En una tarde de sol sevillano temblando en las banderas de la calle Cantareros llegamos a la tienda del anticuario, que nos recibió con la amabilidad acostumbrada.
Poco a poco fueron llegando los poetas: el periodista Eloy con su Nikon, Pascal, sin la comisaria poética del Musac y su troupe; el poeta de la intemperie y el cuervo. Mientra llegaba el poeta perdido, David afinaba la viola, y Gromov revolvía todas las publicaciones que, sobre un mantel bizantino, protegía una perdiz disecada.
Fiel a su cita estacional, el editor malabia, con desgana, presentó las novedades ultramarinas: dos hojas volanderas (Las palabras de la tribu y Escritores secretos), una antología poética Raros de Tiempo y los encartes (Rastrojera, Camposanto y La Galbana). Tras la breve intervención dio paso a Mario que, antes de hablar de la antología, se deshizo del sambenito de doctor y filólogo que le habían colgado en la invitación, quedándose con el de lector. Con el verbo ágil y el adjetivo generoso recorrió la poética de los autores.
Con las primeras notas de la viola comenzó el recital ante un escogido público agazapado entre sofas isabelinos, lámparas fundidas y carteles de cine de los ochenta. Cada vate fue desgranando sus versos en la penumbra que sólo iluminaba el resplandor del flash. Aunque, de vez en cuando, el editor miraba por si venían los ausentes, nos quedamos sin escuchar el goteo del grifo de la memoria ni el archivo sonoro del poeta londinense.
Con el caldo ultramarino Quincalla se descorchó el don de la ebriedad. Con el personal más distendido se brindó por la editorial y por el triunfo de España (5-1, perdió). En la mesa quedaban las novedades en un sobre de plástico esperando la voluntad de la calderilla.
Entre los asistentes pudimos ver a la tripulación ultramarina, preocupados por la ausencia de Tinofc que seguía la velada a través de las llamadas de Bombita, al crítico del blog La tormenta en un vaso, López-Astilleros; al cuentista Toribios (próxima publicación ultramarina), a Manuel Olveira que nos habló de la novela que la editorial Rocademur le iba a publicar, al joven ilustrador Darío Marcos grabando las tomas falsas, a la traductora Yolanda Morató ("que para ser sevillana habla muy bien inglés"), a el viajero bibliófilo Juan Bonilla (Maestro Liendres) que nos habló de los tejemanejes de los premios (puro realismo mágico) y de la buenas críticas de su libro de cuentos, Una manada de ñus. El escritor disfrutaba de la buenas temperaturas en sus paseos de las tardes, pero estaba esperando ver las orejas al invierno de Léon ("creo que es un mito literario").

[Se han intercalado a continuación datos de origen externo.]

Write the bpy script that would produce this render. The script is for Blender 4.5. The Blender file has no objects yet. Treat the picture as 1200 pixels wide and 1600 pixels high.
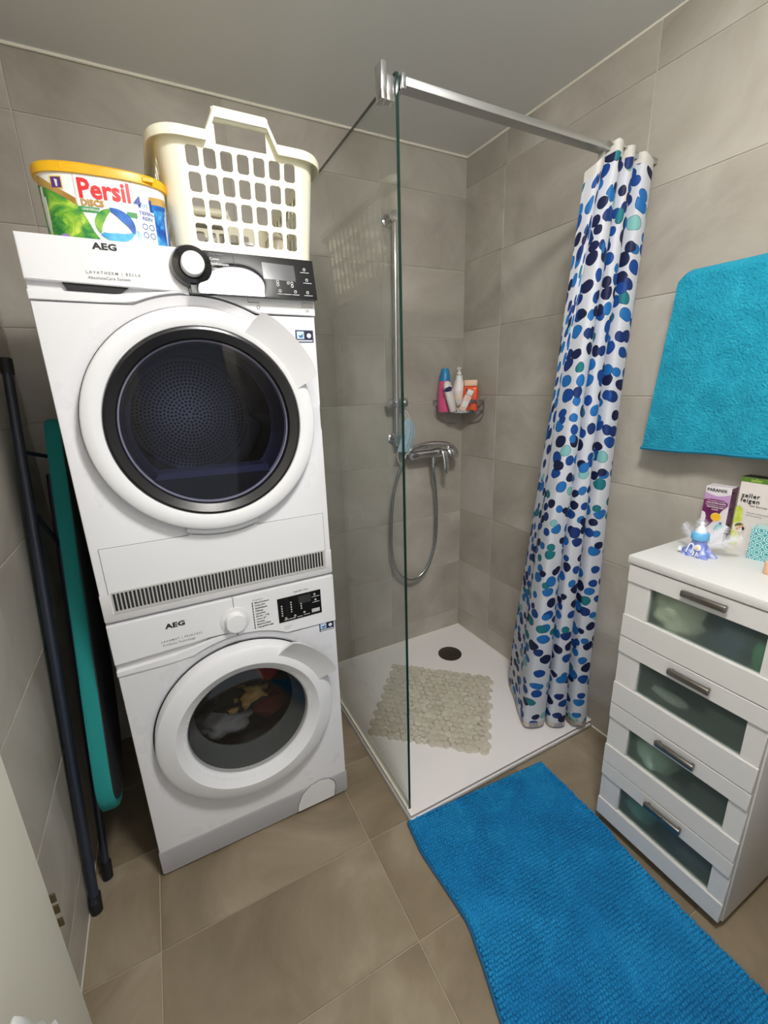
import bpy, bmesh, math, random
import numpy as np
from mathutils import Vector, Matrix, noise
random.seed(7)
SC = bpy.context.scene
COL = SC.collection
PI = math.pi

# ------------------------------------------------------------ camera, light, exposure
H = 2.352                                   # ceiling height
cam_d = bpy.data.cameras.new('camera'); cam = bpy.data.objects.new('camera', cam_d); COL.objects.link(cam)
cam_d.sensor_fit = 'HORIZONTAL'; cam_d.sensor_width = 36.0; cam_d.lens = 36.0 * 681.3 / 1200.0
cam_d.clip_start = 0.02; cam_d.clip_end = 30
_y, _p, _r = 0.471176, -0.282548, -0.031358
_d = Vector((math.sin(_y) * math.cos(_p), math.cos(_y) * math.cos(_p), math.sin(_p)))
_rt = Vector((math.cos(_y), -math.sin(_y), 0)); _u = _rt.cross(_d)
_r2 = math.cos(_r) * _rt + math.sin(_r) * _u; _u2 = -math.sin(_r) * _rt + math.cos(_r) * _u
cam.matrix_world = Matrix(((_r2.x, _u2.x, -_d.x, -1.41266), (_r2.y, _u2.y, -_d.y, -1.84921), (_r2.z, _u2.z, -_d.z, 1.39377), (0, 0, 0, 1)))
SC.camera = cam
SC.view_settings.view_transform = 'Standard'; SC.view_settings.look = 'None'
SC.view_settings.gamma = 1.0; SC.view_settings.use_curve_mapping = False
SC.view_settings.exposure = 0.27
w = bpy.data.worlds.new('world'); SC.world = w; w.use_nodes = True
w.node_tree.nodes['Background'].inputs[0].default_value = (0.8, 0.85, 0.9, 1)
w.node_tree.nodes['Background'].inputs[1].default_value = 0.8
LAMP = (-0.99, -1.67); LAMP_R = 0.140; LAMP_E = 92.0
SC.cycles.max_bounces = 10; SC.cycles.diffuse_bounces = 6; SC.cycles.glossy_bounces = 5
SC.cycles.transparent_max_bounces = 16; SC.cycles.transmission_bounces = 8
SC.cycles.sample_clamp_indirect = 6; SC.cycles.caustics_reflective = False; SC.cycles.caustics_refractive = False
SC.cycles.use_denoising = True

# ------------------------------------------------------------ materials
def srgb(c):
    return tuple(((v / 255) / 12.92 if v / 255 <= 0.04045 else ((v / 255 + 0.055) / 1.055) ** 2.4) for v in c) + (1,)
def mat(name, c, rough=0.5, metal=0.0, spec=0.5, **kw):
    m = bpy.data.materials.new(name); m.use_nodes = True
    b = m.node_tree.nodes['Principled BSDF']
    b.inputs['Base Color'].default_value = srgb(c)
    b.inputs['Roughness'].default_value = rough; b.inputs['Metallic'].default_value = metal
    b.inputs['Specular IOR Level'].default_value = spec
    for k, v in kw.items(): b.inputs[k.replace('_', ' ')].default_value = v
    # faint procedural unevenness in the gloss, so that no surface is perfectly uniform
    nt = m.node_tree; N = nt.nodes; L = nt.links
    tc = N.new('ShaderNodeTexCoord'); no = N.new('ShaderNodeTexNoise'); no.inputs['Scale'].default_value = 14
    mr = N.new('ShaderNodeMapRange'); dv_ = min(.025, rough * .15); mr.inputs[3].default_value = rough - dv_; mr.inputs[4].default_value = min(1, rough + dv_)
    L.new(tc.outputs['Object'], no.inputs['Vector']); L.new(no.outputs['Fac'], mr.inputs[0]); L.new(mr.outputs[0], b.inputs['Roughness'])
    return m
def bump(m, scale, strength, dist=0.002, detail=3, kind='noise'):
    nt = m.node_tree; N = nt.nodes; L = nt.links; b = N['Principled BSDF']
    tc = N.new('ShaderNodeTexCoord')
    t = N.new('ShaderNodeTexNoise' if kind == 'noise' else 'ShaderNodeTexVoronoi'); t.inputs['Scale'].default_value = scale
    if kind == 'noise': t.inputs['Detail'].default_value = detail
    bp = N.new('ShaderNodeBump'); bp.inputs['Strength'].default_value = strength; bp.inputs['Distance'].default_value = dist
    L.new(tc.outputs['Object'], t.inputs['Vector']); L.new(t.outputs[0], bp.inputs['Height']); L.new(bp.outputs[0], b.inputs['Normal'])
    return m
def mottle(m, cols, scale=3.0, detail=4, distort=0.5, rnd=True, pos=None, stretch=(1, 1, 1)):
    """base colour from layered noise through a ramp; every object samples its own place of the noise"""
    nt = m.node_tree; N = nt.nodes; L = nt.links; b = N['Principled BSDF']
    tc = N.new('ShaderNodeTexCoord'); mp = N.new('ShaderNodeMapping'); mp.inputs['Scale'].default_value = stretch
    L.new(tc.outputs['Object'], mp.inputs['Vector']); src = mp.outputs[0]
    if rnd:
        oi = N.new('ShaderNodeObjectInfo'); mu = N.new('ShaderNodeMath'); mu.operation = 'MULTIPLY'; mu.inputs[1].default_value = 60
        ad = N.new('ShaderNodeVectorMath'); ad.operation = 'ADD'
        L.new(oi.outputs['Random'], mu.inputs[0]); L.new(src, ad.inputs[0]); L.new(mu.outputs[0], ad.inputs[1]); src = ad.outputs[0]
    no = N.new('ShaderNodeTexNoise'); no.inputs['Scale'].default_value = scale; no.inputs['Detail'].default_value = detail
    no.inputs['Distortion'].default_value = distort; no.inputs['Roughness'].default_value = .6
    cr = N.new('ShaderNodeValToRGB'); e = cr.color_ramp.elements
    pos = pos or [0.3 + 0.4 * i / (len(cols) - 1) for i in range(len(cols))]
    e[0].position = pos[0]; e[0].color = srgb(cols[0]); e[1].position = pos[-1]; e[1].color = srgb(cols[-1])
    for p, c in list(zip(pos, cols))[1:-1]:
        q = e.new(p); q.color = srgb(c)
    L.new(src, no.inputs['Vector']); L.new(no.outputs['Fac'], cr.inputs[0]); L.new(cr.outputs[0], b.inputs['Base Color'])
    return m
M = {}
M['tile'] = bump(mottle(mat('wall_tile', (176, 168, 155), .42), [(154, 147, 137), (177, 171, 161), (198, 193, 185)], 2.3, 7, .6), 60, .12, .001)
M['floor_tile'] = bump(mottle(mat('floor_tile', (128, 116, 98), .36), [(114, 100, 80), (138, 124, 103), (164, 151, 131)], 2.6, 7, .7), 50, .15, .001)
M['grout'] = bump(mat('grout', (205, 200, 190), .9), 200, .2)
M['floor_grout'] = bump(mat('floor_grout', (176, 163, 142), .9), 200, .2)
M['ceiling'] = bump(mat('ceiling_paint', (226, 227, 226), .9), 90, .05)
M['silicone'] = mat('silicone', (232, 228, 214), .5)
M['door'] = bump(mat('door_paint', (222, 219, 204), .55), 30, .04)
M['white'] = mat('white_enamel', (225, 225, 229), .28, Coat_Weight=.2)
M['plastic'] = mat('white_plastic', (228, 228, 231), .33)
M['grey_pl'] = mat('pale_grey_plastic', (218, 217, 219), .5)
M['slat'] = mat('grille_plastic', (188, 186, 184), .45)
M['dark'] = mat('dark_recess', (22, 22, 24), .6)
M['black'] = mat('black_gloss', (10, 10, 12), .12, Coat_Weight=.5)
M['blackring'] = mat('black_door_trim', (26, 26, 29), .26)
M['panel'] = mat('black_panel', (20, 20, 23), .02, spec=.35)
M['print_grey'] = mat('grey_print', (120, 120, 122), .6)
M['print_black'] = mat('black_print', (14, 14, 16), .5)
M['print_white'] = mat('white_print', (225, 225, 225), .6)
M['chrome'] = mat('chrome', (215, 215, 218), .12, 1)
M['steel'] = mat('brushed_steel', (165, 165, 165), .32, 1)
M['alu'] = mat('aluminium', (196, 198, 198), .38, 1)
M['drum'] = mat('drum_steel', (150, 152, 160), .35, .8)
M['rubber'] = mat('grey_rubber', (70, 72, 74), .6)
M['tray'] = bump(mat('shower_tray', (244, 240, 240), .5), 160, .08, .001)
M['drain'] = mat('drain_cover', (92, 86, 80), .35, .9)
M['chest'] = mat('white_foil', (222, 220, 218), .4)
M['chest_in'] = mat('drawer_inside', (190, 188, 182), .7)
M['basket'] = mat('cream_plastic', (242, 238, 216), .38, Subsurface_Weight=.0)
M['teal_cover'] = bump(mat('teal_cotton', (20, 128, 126), .9), 140, .4, .002)
M['board_dark'] = mat('board_underside', (40, 40, 44), .6)
M['tube'] = mat('dark_blue_tube', (38, 44, 58), .4)
M['gold'] = mottle(mat('gold_lid', (230, 172, 10), .35), [(222, 160, 4), (240, 188, 24)], 6)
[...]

Cerca de las nueve la gente empezó a desfilar por el largo y estrecho pasillo buscando la puerta verde. En la calle el bullicio silenciaba la música del himno nacional. Todos se dispersaron como si fuese una consigna dada de antemano.
En el anticuario quedó un petit comité formado por un ido J. C. Branco que improvisaba endecasílabos descarrilados mientras el cuervo leía un manuscrito de la editorial; cerca de la gramola, Gromov y el anticuario negociaban por un libro de tipografía, malabia contaba la calderilla y el polaco se quejaba de la temperatura del Prieto picudo. Todos formaban un retablo expresionista entre un mundo de cachivaches desgastados por la débil luz que brotaba del espejo de una cómoda.